Lust for Life (Vincente Minnelli / U.S., 1956):

The wounds of art, its full neurotic panoply. Between Popeye and Travis Bickle, the Van Gogh of Kirk Douglas like Baudelaire's albatross, "quite hopeless" with normalcy yet soaring in the dolorous pursuit of form. The bedeviled seeker naturally begins with evangelism, the blessing and burden of hypersensitivity sharpened in Belgian mines. Rejected by the cousin (Jeanette Sterke), accepted by the prostitute (Pamela Brown) but only up to a point, drawings don't bring home the bacon. "The storm inside" finds an outlet, the Parisian impressionists have their own approaches (Pissarro advises against timidity, Seurat favors mathematical meticulousness). "With each painting, we die a little," so it goes with the ultimate Vincente Minnelli hero in a blur of ecstasy and anguish, living and dying by the tip of his brush.
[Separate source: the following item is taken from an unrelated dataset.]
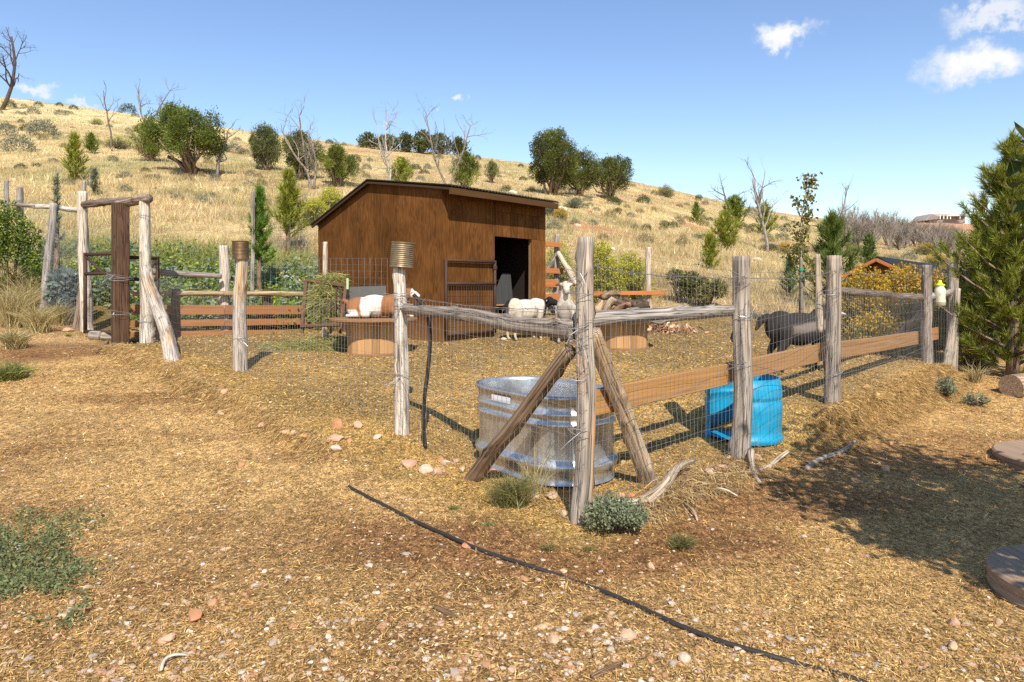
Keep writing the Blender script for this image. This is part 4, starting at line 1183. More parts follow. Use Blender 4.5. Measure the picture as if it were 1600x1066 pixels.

Sunflowers, weavers, starry nights, peasants and their potatoes, all grist for the Metrocolor mill. "An extraordinary exultation" on a diet of coffee and absinthe, cp. Journal d'un curé de campagne. The odd couple with Gauguin (Anthony Quinn), aesthete and brawler, bored with nature and alive to the demimonde. A realm not of harmonies, but of imbalances. "You paint too fast!" "You look too fast!" Window and mirror, one opens the world and the other gives the inner slash. The demonic urge dissolves from a street lamp to a blazing spiral on a canvas to an indoor oil lantern, an offscreen shriek completes the tableau. Two constants, the business pressures of creativity and the love of a brother (James Donald). Torment like a murder of crows, death like a shimmering field, "the iron wall between what I feel and what I can express" turned into a CinemaScope screen full of treasures. Altman and Pialat have their own surrogates to chase, and there's Becker's immediate response in Montparnasse 19. Cinematography by Russell Harlan and Freddie Young. With Everett Sloane, Henry Daniell, Madge Kennedy, Noel Purcell, Niall MacGinnis, Jill Bennett, Lionel Jeffries, Laurence Naismith, and Eric Pohlmann.